EXERCISE DESCRIPTION:
Your task is to retype the lines from the opening of the material through the line that includes "C = S.collection". Do not copy the pictures.

DATA EXTRACT:
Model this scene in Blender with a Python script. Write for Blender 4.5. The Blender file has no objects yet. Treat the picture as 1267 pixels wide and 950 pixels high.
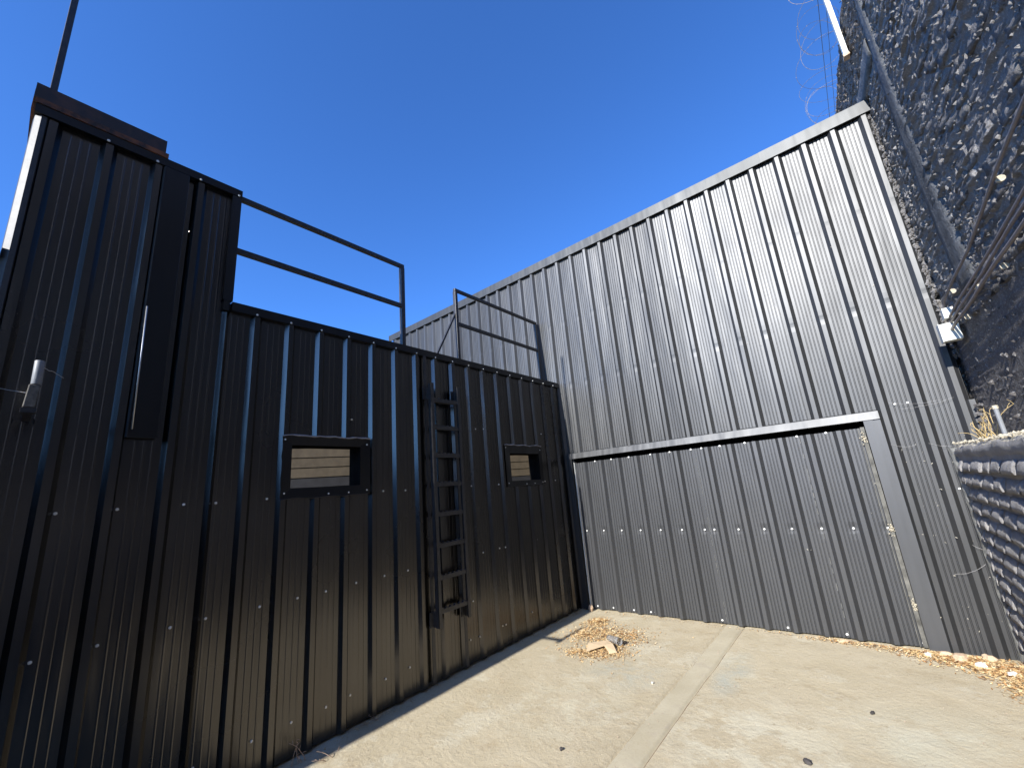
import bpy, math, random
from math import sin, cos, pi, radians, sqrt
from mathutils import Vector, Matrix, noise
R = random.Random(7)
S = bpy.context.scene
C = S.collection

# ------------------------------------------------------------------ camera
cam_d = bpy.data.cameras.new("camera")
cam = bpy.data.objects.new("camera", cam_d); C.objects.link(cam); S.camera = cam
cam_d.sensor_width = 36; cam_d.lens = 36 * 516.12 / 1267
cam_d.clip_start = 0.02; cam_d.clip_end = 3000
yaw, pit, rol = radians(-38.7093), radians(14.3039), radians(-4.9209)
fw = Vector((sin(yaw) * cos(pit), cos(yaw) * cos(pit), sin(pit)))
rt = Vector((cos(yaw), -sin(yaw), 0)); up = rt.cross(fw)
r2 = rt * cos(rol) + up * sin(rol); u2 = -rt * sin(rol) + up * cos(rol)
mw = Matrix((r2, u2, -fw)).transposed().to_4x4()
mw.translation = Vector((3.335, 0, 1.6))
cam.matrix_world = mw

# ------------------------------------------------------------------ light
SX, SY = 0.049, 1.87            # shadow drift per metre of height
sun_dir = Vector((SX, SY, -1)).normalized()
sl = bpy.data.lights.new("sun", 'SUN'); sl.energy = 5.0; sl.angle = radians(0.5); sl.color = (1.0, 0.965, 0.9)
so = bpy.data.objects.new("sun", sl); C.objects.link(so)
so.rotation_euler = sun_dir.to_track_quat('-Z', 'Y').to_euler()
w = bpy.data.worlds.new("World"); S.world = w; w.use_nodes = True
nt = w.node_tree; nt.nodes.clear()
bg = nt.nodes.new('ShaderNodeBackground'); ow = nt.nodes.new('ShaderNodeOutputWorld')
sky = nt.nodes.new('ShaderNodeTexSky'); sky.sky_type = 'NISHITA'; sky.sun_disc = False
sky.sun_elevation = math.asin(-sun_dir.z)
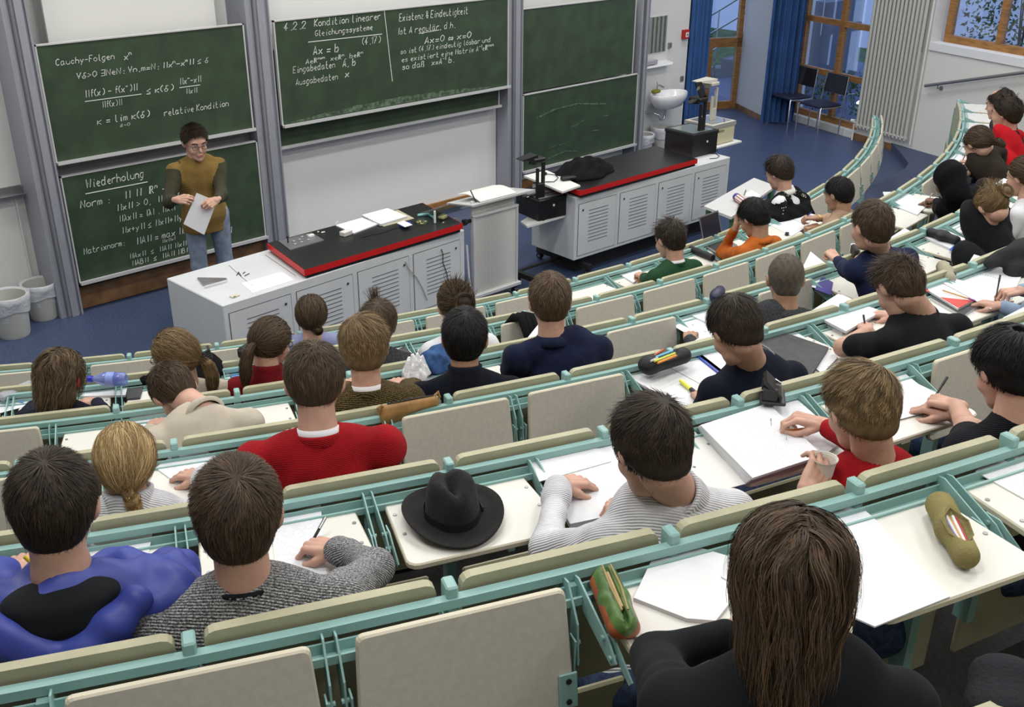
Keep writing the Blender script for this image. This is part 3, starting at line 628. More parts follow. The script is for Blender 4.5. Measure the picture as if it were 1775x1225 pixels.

EXERCISE OUTPUT:
Model this scene in Blender with a Python script. Write for Blender 4.5. The Blender file has no objects yet. Treat the picture as 1267 pixels wide and 950 pixels high.
import bpy, math, random
from math import sin, cos, pi, radians, sqrt
from mathutils import Vector, Matrix, noise
R = random.Random(7)
S = bpy.context.scene
C = S.collection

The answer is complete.